Managers vinden zichzelf best goed
Managers vinden van zichzelf dat ze goed kunnen motiveren, stimuleren en luisteren. Hun medewerkers denken daar anders over. Dat blijkt uit een onderzoek onder 250 leidinggevenden en 250 medewerkers, uitgevoerd door Interview NSS.
Resultaten van dit onderzoek staan in het nummer van Management Team dat vrijdag verschijnt. De uitkomsten laten een groot verschil zien tussen hoe managers denken dat zij leidinggeven en hoe medewerkers dat ervaren.
Zo vindt 86 procent van de managers dat ze oprechte belangstelling tonen. Medewerkers merken daar echter weinig van.
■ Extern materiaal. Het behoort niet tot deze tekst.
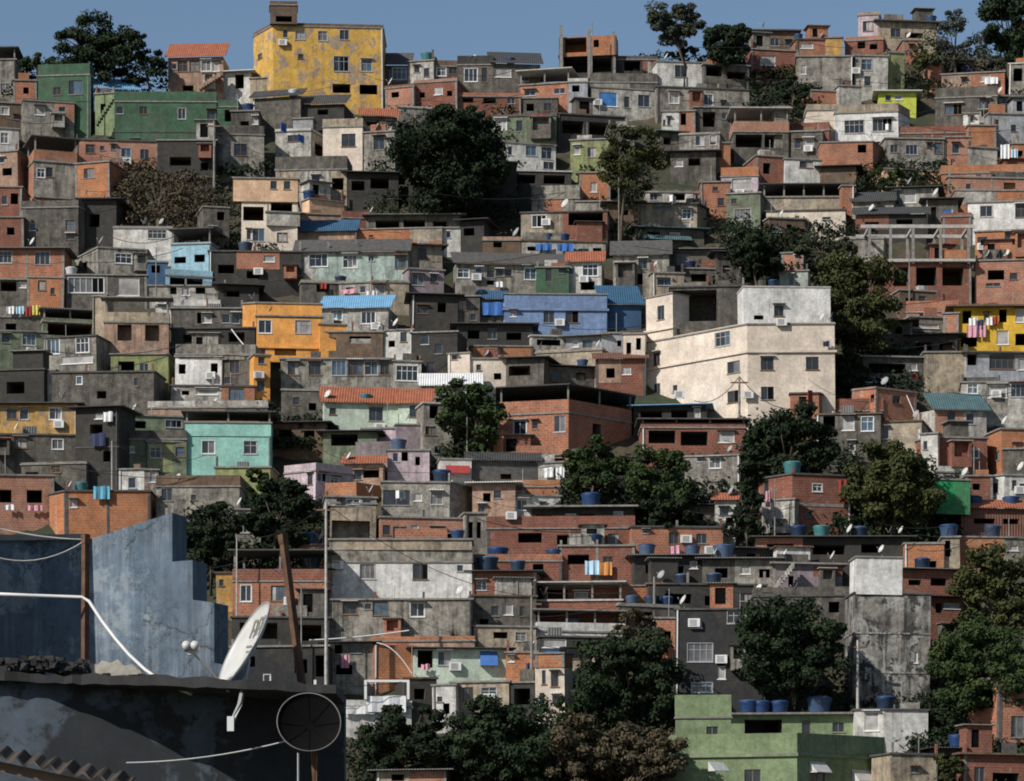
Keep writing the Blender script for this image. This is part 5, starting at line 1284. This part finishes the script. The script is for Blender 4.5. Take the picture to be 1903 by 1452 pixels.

Van de managers is 84 procent tevreden over zijn manier van leidinggeven, terwijl een magere 42 procent van de ondergeschikten tevreden is over hoe ze worden geleid.
Opvallend is dat 64 procent van de managers zich in staat acht te motiveren, tegenover 31 procent van de medewerkers die zich gemotiveerd voelen door de leidinggevende. Diezelfde verhouding is te zien bij het weten wat er op de afdeling speelt: 66 procent van de chefs denkt daarvan precies op de hoogte te zijn, terwijl 32 procent van de medewerkers het daarmee eens is. Ongeveer vier op de vijf managers zegt altijd klaar te staan voor de medewerkers, 34 procent van de medewerkers ervaart dit zo. Bijna alle managers -90 procent- vinden dat ze hun medewerkers stimuleren. Ongeveer eenderde van de medewerkers is het daar mee eens.
Het onderzoek is een initiatief van de Stichting Nieuw Leiderschap onder voorzitterschap van Herman Wijffels (SER). Met het onderzoek wil de stichting managers bewust maken van hun rol bij innovatie en het stimuleren van nieuwe ideeën.
Ben Kuiken, hoofdredacteur van Management Team: „Dit onderzoek laat zien dat de huidige werknemers kritischer en veeleisender zijn over de manier waarop ze worden aangestuurd. De mondige werknemer vraagt om een ander type leiderschap. Managers kunnen niet langer volstaan met het geven van instructies of het afrekenen op cijfers, ze moeten zich ontwikkelen tot betrokken en inspirerende leiders.”